The structure of the composite was further detected by Raman spectra (Fig. 1c). The broad peak in the region of 300–500 cm−1 can be defined to GeP3. After carbon coating, the typical D and G band are observed to indicate the disorder carbon caused by mechanical impact and shear force during the ball-milling process. Our previous studies40,41 on the ball milled graphitic materials show that the higher intensity of D band (corresponding to the disordered C-C bond) would benefit the lithium storage. In this work, we prolonged ball milling time and obtained increased intensity of D band (ID/IG = 0.84) in the GeP3/C composite, demonstrating that the average size of the sp2 domains decreases because of the mechanical shear exfoliation of carbon in the HEMM.

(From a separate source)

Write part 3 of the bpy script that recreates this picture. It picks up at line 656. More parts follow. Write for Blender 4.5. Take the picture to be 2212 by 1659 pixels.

Figure 2 shows the morphology of GeP3/C composite. The average particle size is 200–300 nm (Fig. 2a), much smaller than those of starting red P, GeO2 and GeP3 particles (see Supplementary Figs S2–S4). To further confirm the actual composition of GeP3, the EDS spectrum as well as results are presented in Fig. S4b. The molar ratio of Ge/P is 1:3.05, close to the designed composition. The HRTEM image and the selected area electron diffraction (SAED) (Fig. 2b,c) clearly show that GeP3 nanoparticles surrounded by carbon layers have a basal distance of 0.26 nm, which is consistent with the (202) lattice spacing of GeP3 phase (JCPDS 72-0854). The SAED in the inset of Fig. 2c reveals the well crystallized GeP3. From the elemental mappings of GeP3/C in Fig. 2d–f, we can see the overlapped Ge signal and P signal, which further confirms the formation of GeP3 phase. The carbon layer coated on the GeP3 surface can be clearly observed. We can also see that GeP3 nanoparticles are well dispersed in the carbon matrix, which can facilitate the transfer of electrons and ions. The carbon layer acts not only as conductive network to enhance the conductivity, but also as mechanical buffer to accommodate large volume change during cycling. In addition, the surface area of GeP3 is 5.3 m2 g−1, while that of GeP3/C is 25.1 m2 g−1 (see Supplementary Fig. S5), indicating that the surface area is greatly enhanced due to the carbon coating.

Figure 2
figure 2

(a) SEM image of GeP3/C; (b) typical TEM image of GeP3/C; (c) HRTEM image of GeP3/C, the inset is the selected area electron diffraction (SAED); (dg) TEM image and corresponding elemental mappings of Ge, P and C.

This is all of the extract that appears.